Instaladas na fazenda Santa Gertrudes, as famílias sem recursos logo recorriam ao crédito fornecido pelo proprietário para consumir os produtos vendidos no armazém local. Apesar da vigilância exercida pela administração, não foi possível impedir a fuga de famílias endividadas, a saída daquelas insatisfeitas ou que se mudaram para outras propriedades mais atrativas ao fim do ano agrícola (em outubro, quando se encerrava a colheita), momento de grande mobilidade de trabalhadores entre as propriedades.

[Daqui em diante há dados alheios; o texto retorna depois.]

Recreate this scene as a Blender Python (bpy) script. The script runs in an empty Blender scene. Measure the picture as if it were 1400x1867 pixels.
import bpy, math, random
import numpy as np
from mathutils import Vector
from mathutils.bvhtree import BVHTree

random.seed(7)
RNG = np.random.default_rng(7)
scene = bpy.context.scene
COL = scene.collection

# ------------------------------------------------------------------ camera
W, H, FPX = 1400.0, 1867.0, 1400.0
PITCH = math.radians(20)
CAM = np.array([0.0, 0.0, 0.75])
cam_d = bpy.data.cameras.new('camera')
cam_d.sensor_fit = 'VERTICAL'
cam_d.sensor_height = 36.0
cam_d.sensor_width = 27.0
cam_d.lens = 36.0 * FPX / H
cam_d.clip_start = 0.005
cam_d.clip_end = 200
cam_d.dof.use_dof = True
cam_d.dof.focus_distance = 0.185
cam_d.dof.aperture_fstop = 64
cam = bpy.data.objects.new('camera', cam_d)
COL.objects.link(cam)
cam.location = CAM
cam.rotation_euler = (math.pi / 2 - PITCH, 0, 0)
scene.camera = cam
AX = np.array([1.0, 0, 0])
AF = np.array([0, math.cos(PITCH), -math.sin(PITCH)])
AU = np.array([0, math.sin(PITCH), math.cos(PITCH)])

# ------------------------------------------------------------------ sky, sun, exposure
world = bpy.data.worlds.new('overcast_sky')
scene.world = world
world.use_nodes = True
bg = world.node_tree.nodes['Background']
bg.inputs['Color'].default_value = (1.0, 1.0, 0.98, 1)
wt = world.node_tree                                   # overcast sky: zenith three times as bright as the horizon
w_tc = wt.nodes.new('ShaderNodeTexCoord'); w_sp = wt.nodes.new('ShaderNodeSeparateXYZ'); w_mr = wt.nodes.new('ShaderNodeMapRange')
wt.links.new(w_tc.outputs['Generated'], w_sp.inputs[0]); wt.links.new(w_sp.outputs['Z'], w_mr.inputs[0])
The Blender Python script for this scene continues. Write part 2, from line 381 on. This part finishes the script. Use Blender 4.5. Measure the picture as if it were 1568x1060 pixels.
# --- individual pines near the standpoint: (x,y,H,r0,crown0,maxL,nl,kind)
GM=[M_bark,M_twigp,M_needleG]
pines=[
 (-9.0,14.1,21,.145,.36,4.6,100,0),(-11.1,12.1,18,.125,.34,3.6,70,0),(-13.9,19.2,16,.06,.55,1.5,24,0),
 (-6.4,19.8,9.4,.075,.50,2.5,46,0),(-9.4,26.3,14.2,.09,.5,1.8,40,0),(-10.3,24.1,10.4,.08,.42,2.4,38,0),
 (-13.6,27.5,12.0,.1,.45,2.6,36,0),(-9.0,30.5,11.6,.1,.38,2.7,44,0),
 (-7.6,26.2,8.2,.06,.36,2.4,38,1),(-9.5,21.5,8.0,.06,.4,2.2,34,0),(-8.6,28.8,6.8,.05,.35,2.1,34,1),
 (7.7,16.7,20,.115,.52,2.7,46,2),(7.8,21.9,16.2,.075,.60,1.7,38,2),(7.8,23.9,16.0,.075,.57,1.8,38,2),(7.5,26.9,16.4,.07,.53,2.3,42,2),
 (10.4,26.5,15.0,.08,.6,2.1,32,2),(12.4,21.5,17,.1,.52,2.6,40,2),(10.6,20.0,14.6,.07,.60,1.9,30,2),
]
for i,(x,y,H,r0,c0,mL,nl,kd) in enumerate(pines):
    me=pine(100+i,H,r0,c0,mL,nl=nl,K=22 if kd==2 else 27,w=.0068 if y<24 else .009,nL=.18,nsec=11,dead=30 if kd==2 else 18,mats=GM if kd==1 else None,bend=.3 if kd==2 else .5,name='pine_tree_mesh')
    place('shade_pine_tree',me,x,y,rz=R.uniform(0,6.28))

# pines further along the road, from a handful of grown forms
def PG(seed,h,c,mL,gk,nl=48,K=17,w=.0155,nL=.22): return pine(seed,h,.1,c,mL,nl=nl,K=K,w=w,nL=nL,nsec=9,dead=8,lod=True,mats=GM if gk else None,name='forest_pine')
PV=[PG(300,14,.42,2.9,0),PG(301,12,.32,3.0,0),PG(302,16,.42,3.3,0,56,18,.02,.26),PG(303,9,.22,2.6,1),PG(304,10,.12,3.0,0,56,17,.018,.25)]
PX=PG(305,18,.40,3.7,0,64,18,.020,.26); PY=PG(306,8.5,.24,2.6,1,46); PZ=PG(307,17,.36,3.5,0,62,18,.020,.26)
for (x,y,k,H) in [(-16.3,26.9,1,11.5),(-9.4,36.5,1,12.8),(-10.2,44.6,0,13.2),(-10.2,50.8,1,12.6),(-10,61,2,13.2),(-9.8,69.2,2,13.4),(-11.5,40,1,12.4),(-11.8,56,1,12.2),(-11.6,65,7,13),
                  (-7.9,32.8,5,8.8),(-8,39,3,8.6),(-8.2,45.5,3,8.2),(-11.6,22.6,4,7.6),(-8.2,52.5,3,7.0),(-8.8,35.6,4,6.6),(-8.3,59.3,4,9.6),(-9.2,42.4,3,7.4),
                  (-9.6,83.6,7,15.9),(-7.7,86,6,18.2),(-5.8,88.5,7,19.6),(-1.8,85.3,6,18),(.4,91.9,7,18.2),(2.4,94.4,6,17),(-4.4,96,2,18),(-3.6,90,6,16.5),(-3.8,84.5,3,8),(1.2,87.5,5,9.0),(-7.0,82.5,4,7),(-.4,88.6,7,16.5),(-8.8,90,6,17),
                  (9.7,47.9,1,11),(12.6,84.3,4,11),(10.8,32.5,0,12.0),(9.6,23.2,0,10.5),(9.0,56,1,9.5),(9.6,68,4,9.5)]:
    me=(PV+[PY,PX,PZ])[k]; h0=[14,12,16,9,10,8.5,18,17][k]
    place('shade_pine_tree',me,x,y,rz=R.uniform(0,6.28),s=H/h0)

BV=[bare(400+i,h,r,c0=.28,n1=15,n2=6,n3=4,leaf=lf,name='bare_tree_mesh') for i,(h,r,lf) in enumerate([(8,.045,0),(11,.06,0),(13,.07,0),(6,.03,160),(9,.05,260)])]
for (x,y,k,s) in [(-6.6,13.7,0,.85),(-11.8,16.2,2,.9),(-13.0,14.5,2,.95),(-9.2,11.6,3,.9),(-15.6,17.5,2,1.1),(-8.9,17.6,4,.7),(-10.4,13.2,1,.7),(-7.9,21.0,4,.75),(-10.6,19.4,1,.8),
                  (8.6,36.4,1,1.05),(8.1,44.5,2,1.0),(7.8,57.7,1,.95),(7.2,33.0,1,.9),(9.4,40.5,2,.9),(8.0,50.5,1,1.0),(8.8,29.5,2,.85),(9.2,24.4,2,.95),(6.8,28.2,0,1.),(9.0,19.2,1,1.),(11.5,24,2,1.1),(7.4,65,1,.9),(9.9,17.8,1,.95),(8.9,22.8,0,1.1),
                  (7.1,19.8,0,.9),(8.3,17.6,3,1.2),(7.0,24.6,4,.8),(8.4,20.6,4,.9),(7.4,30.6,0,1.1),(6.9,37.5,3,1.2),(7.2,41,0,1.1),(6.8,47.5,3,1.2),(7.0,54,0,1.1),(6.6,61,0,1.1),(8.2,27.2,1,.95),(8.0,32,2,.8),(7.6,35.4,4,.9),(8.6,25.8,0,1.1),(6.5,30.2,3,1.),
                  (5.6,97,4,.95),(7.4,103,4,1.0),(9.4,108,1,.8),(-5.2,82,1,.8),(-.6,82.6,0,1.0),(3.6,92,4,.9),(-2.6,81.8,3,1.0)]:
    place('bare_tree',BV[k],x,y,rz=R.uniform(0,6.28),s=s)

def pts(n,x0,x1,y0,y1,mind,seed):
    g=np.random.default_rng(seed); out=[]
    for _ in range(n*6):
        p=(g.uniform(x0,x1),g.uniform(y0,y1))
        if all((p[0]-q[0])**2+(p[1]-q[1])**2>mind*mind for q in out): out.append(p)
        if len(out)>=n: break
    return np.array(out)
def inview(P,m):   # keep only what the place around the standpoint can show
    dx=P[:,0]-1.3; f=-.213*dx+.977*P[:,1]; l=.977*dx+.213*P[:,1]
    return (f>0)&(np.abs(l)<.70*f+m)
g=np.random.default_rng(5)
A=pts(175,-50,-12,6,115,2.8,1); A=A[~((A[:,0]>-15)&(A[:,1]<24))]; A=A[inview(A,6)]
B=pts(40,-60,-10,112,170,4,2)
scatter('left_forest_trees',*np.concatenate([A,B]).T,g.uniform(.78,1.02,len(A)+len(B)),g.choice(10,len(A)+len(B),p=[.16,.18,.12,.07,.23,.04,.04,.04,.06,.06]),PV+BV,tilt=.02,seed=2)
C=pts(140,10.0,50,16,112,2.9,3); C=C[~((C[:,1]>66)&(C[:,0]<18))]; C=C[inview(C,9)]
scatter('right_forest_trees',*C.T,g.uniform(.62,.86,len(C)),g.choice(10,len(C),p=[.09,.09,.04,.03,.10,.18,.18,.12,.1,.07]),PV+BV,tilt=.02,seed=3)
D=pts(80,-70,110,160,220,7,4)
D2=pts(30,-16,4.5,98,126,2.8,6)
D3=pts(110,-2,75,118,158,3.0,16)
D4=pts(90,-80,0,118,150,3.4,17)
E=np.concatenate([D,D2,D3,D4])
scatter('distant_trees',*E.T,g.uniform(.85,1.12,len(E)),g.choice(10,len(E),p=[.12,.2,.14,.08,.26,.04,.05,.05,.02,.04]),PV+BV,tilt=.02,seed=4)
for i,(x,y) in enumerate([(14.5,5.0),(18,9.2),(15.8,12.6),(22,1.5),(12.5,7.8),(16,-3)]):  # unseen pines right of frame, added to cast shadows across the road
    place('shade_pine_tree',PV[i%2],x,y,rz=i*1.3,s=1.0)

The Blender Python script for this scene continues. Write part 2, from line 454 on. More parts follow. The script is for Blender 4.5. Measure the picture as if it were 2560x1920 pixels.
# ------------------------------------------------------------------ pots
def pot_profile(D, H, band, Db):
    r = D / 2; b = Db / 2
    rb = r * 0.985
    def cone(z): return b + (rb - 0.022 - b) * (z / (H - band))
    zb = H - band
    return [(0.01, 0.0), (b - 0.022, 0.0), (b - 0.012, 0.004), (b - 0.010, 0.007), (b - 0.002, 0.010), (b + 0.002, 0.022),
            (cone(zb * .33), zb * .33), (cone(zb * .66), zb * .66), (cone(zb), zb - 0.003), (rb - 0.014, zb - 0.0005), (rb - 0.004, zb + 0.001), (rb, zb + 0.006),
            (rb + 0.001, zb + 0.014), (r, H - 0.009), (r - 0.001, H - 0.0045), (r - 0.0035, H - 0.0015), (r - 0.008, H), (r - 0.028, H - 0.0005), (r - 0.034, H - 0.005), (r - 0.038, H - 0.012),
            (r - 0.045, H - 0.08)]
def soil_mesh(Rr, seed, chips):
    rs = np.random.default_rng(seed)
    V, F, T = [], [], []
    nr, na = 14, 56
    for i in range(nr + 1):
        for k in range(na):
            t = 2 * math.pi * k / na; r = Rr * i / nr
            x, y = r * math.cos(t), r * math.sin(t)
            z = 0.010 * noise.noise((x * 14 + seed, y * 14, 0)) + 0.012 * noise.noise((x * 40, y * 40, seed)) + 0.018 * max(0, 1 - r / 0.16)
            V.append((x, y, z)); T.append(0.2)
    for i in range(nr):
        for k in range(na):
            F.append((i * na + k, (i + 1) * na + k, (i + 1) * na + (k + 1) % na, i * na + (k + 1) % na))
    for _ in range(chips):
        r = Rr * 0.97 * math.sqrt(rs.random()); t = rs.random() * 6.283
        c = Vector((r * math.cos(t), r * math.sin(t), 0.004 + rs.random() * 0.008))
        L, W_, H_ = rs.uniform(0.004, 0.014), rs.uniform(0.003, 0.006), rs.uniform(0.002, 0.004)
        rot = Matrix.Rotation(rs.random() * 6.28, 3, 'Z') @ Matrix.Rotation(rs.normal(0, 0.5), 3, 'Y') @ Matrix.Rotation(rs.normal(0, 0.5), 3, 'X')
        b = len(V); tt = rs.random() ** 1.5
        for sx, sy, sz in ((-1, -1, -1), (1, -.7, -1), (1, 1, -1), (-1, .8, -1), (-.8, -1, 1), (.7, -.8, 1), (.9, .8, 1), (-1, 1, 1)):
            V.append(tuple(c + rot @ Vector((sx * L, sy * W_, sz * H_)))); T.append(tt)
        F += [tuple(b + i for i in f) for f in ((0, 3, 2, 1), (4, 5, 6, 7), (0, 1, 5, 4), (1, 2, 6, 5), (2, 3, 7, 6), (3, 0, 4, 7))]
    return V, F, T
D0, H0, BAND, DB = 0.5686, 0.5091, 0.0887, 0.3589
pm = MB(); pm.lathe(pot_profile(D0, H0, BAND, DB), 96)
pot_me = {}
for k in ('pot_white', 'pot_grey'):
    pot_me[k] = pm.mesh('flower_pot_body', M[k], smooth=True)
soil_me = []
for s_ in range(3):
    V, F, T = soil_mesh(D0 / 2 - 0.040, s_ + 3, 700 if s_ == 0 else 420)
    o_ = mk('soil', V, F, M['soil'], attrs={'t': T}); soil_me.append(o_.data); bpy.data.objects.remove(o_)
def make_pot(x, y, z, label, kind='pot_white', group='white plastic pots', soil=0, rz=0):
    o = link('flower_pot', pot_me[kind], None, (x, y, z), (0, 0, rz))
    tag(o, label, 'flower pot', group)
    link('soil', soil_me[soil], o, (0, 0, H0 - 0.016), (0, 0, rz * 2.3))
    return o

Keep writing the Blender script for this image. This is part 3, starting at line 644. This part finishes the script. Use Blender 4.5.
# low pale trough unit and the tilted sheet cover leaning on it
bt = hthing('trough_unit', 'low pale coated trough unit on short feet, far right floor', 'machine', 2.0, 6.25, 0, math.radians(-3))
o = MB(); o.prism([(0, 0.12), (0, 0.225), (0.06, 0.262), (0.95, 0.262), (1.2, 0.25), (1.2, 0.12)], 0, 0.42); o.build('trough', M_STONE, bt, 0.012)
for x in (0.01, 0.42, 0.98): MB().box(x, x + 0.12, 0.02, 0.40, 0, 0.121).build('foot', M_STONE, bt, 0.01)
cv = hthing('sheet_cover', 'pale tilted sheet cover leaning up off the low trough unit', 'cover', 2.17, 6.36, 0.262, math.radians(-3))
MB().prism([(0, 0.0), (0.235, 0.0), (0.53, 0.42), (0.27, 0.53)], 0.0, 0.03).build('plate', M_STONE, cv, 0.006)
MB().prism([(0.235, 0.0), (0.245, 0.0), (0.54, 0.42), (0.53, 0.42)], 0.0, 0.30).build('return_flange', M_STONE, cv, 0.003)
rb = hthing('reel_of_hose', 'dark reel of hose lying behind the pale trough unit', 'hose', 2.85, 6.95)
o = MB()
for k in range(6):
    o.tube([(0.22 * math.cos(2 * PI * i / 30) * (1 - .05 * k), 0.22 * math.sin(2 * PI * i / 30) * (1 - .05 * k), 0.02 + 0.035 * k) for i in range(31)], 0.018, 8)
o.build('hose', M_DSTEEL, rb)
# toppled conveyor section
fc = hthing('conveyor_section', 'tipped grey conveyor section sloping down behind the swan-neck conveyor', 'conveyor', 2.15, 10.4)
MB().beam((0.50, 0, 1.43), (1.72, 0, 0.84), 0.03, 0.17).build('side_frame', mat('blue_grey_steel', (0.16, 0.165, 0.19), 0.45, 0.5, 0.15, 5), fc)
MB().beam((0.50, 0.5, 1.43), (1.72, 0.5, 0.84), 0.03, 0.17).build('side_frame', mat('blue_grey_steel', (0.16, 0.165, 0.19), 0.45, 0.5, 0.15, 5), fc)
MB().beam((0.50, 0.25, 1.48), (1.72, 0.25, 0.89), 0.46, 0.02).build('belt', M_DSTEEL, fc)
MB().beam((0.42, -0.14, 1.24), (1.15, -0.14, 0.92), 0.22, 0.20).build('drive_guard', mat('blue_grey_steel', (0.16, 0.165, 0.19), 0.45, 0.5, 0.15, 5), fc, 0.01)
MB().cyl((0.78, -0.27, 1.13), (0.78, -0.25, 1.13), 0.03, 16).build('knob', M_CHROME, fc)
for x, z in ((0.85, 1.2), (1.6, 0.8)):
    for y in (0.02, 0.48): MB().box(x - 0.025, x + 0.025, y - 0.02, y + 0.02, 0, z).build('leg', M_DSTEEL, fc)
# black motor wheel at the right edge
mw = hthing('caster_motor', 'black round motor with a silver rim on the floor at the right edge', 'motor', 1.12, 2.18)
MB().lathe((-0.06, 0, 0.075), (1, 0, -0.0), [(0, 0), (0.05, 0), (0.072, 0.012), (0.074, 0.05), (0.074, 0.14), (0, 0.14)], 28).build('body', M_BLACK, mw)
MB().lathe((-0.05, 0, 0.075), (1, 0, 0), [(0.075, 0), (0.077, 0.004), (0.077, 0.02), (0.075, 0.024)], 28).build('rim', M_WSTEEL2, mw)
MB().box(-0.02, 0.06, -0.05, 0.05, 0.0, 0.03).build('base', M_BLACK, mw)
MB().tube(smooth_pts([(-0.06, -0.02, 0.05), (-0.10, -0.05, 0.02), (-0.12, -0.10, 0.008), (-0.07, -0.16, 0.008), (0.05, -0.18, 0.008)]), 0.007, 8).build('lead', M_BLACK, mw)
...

Ao chegarem ao Brasil, as famílias vindas da Europa eram relativamente jovens, em plena fase produtiva e reprodutiva, compostas em sua maioria só por casal ou por casal com filhos solteiros e pequenos. A fazenda Santa Gertrudes dava preferência aos italianos e cerca de dois terços de seus colonos entre 1909-1918 eram daí originados. Assim como os demais trabalhadores, as famílias italianas trabalhavam sob o regime de colonato.
O termo “colono designava não apenas o trabalhador isolado, mas também todo seu grupo familiar” (BASSANEZI, 2019, p. 79). Ao contratar o colono, o fazendeiro contratava o trabalho de todos os elementos da família. No tocante à cafeicultura paulista, “colono” e “família colona” são sinônimos. O número de pés de café sob a responsabilidade do colono era estipulado em contrato estabelecido com a fazenda e atribuído de acordo com o número de membros da família colona aptos ao trabalho (“pessoas de trabalho”). Os termos do contrato de trabalho favoreciam o proprietário, a quem era permitido aplicar multas e demitir o trabalhador quando e como lhe aprouvesse.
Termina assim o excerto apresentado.